TO BE DONE | Wherever a line holds the string "objects", copy that line.

RECORDS PROVIDED |
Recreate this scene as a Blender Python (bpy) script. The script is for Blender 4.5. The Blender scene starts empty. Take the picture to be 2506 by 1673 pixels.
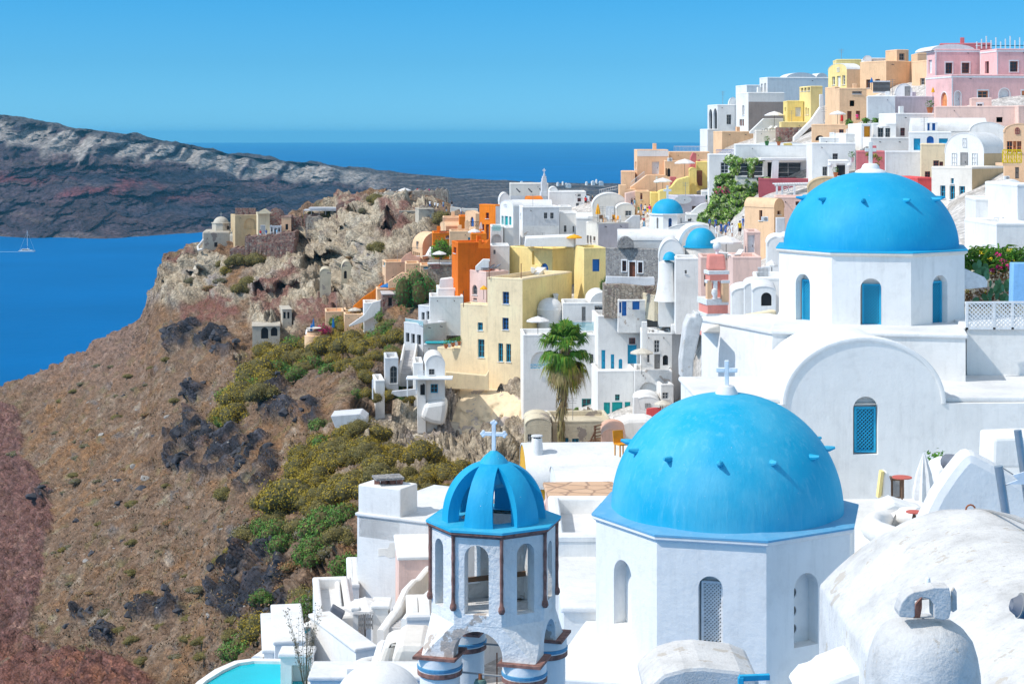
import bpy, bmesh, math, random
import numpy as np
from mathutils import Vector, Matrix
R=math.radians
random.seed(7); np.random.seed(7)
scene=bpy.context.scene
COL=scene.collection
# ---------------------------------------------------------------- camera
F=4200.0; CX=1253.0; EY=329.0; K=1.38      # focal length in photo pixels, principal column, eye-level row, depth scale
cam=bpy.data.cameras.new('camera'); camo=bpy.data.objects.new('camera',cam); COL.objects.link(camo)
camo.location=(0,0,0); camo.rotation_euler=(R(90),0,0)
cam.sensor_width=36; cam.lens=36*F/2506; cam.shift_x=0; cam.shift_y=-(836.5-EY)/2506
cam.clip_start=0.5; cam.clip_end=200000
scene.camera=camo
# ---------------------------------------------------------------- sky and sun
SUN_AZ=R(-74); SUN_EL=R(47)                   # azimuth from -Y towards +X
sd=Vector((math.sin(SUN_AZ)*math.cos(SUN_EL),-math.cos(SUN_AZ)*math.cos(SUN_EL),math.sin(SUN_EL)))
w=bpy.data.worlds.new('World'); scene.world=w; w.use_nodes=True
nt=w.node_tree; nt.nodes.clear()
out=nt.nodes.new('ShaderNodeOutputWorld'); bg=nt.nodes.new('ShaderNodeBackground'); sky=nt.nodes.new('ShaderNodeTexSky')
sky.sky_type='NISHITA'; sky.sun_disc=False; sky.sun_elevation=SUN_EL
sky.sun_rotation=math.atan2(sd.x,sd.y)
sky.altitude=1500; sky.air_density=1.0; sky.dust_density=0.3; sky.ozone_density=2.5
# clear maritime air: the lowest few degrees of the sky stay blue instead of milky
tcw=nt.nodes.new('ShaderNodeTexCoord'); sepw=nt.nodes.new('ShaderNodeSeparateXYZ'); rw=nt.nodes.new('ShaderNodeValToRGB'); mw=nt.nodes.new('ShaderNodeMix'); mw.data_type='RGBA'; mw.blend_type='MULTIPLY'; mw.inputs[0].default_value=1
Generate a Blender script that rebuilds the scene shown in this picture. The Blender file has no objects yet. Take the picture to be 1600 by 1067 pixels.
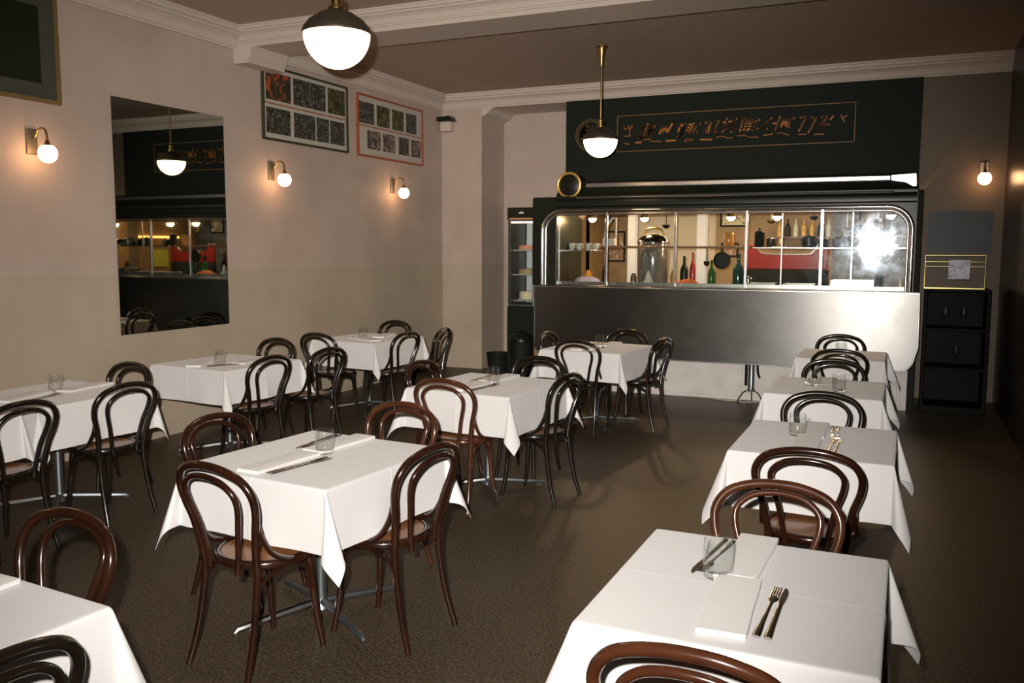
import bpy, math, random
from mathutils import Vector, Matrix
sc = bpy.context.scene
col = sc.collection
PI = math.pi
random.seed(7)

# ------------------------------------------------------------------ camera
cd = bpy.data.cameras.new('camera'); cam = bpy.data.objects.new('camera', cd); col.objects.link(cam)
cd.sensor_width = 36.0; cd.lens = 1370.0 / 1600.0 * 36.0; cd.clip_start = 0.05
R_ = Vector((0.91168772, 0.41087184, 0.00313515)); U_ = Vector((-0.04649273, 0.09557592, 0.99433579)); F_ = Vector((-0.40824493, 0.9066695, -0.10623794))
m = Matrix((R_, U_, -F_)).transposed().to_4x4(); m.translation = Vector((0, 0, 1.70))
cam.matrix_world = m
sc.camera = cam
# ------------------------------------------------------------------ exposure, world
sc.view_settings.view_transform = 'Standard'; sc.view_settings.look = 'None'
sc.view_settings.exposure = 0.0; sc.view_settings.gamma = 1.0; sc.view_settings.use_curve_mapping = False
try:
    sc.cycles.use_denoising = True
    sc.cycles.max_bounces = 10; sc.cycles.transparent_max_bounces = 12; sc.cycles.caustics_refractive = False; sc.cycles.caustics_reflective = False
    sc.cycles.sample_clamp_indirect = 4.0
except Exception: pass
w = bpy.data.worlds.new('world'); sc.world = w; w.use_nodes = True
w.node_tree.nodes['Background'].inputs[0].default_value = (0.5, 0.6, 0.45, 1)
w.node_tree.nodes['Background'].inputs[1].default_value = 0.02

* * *

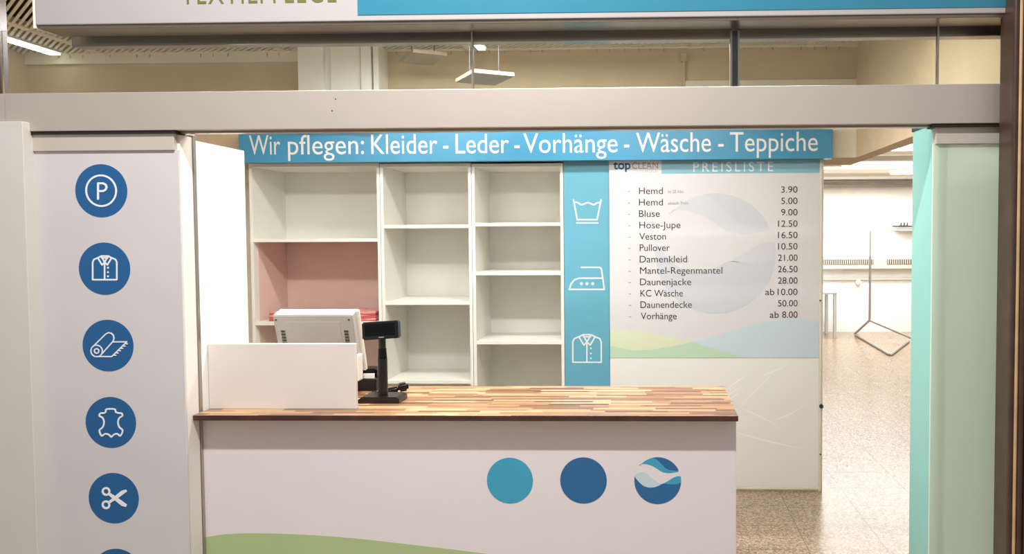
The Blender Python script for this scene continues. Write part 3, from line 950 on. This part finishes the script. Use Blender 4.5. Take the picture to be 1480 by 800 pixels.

WRITTEN SOLUTION |
cam=bpy.data.cameras.new('camera'); camo=bpy.data.objects.new('camera',cam); COL.objects.link(camo)
Generate a Blender script that rebuilds the scene shown in this picture. The Blender file has no objects yet. Take the picture to be 1600 by 1067 pixels.
cd = bpy.data.cameras.new('camera'); cam = bpy.data.objects.new('camera', cd); col.objects.link(cam)